Seeing this situation, the progressive left will see an opening. Instead of grudgingly aligning with the Democrats in the shared goal of preventing GOP from instituting theocracy, they will now feel that this danger is much smaller. They will feel it’s time to speed up the movement of the country into the future, something for which Dems are too slow. They resent the years of not being listened to by the Democrats, and will start exploring other options, how to challenge the Dems from the left, and institute a two-party system in which Dems are on the Right and something else is on the Left.

And for similar reasons that conservatives will be very cautious about joining the Libertarians, the left will be very cautious about joining the Greens. The Greens have their own checkered history, their own people in the positions of power, their own platform which, in some cases, is not as reality-based or science-based as the progressives would like (especially on food).

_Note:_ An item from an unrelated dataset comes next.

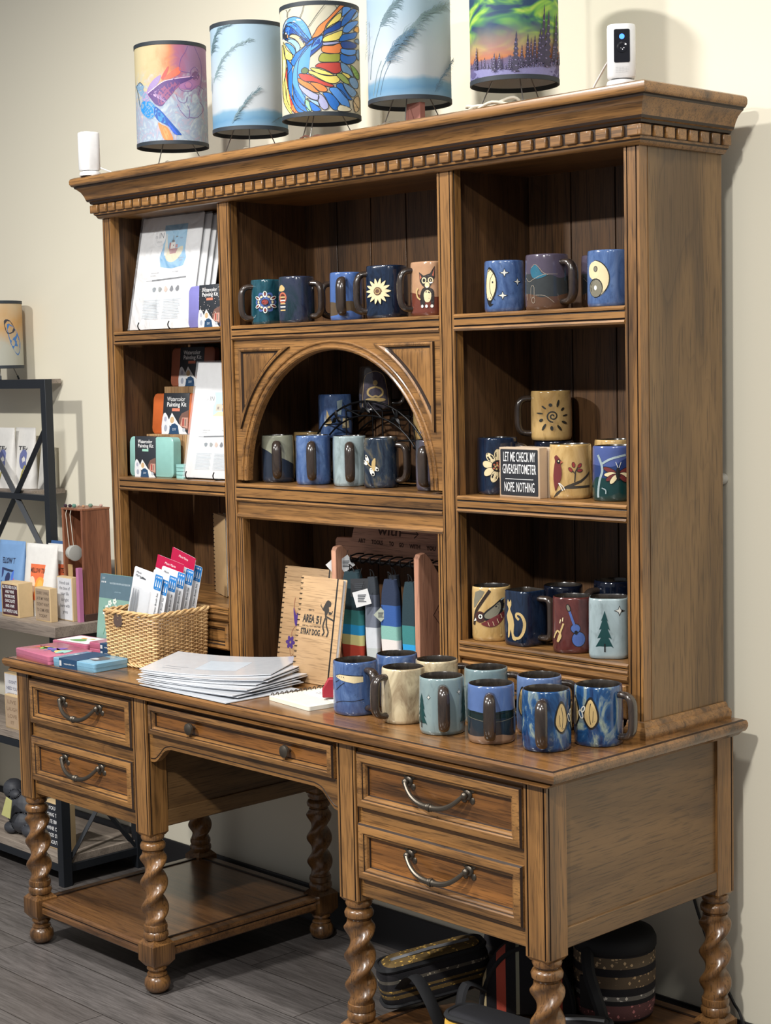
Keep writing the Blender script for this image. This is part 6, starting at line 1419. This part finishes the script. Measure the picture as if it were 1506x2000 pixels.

Greens are, rightfully or not, the embodiment of the anti-science left. The progressive are looking for a pro-science, reality-based party that will push the Democrats to the left and the country to the left, by challenging the Democrats in a big way.

Forming a new party seems like the only way. It is hard. But it is possible. It is easier now (Internet, Occupy movement) than it was in the past. Reformists got temporarily powerful due to Perot’s money, but today, one can become powerful due to ability to galvanize a lot of people very fast, much faster than it was possible in the past. No guarantee, or even expectation, that such a party would do great in their first election, but can gradually build steam over a few cycles.

We’ll see what happens. Those are just some of my post-election musings. Let’s now hear the criticisms.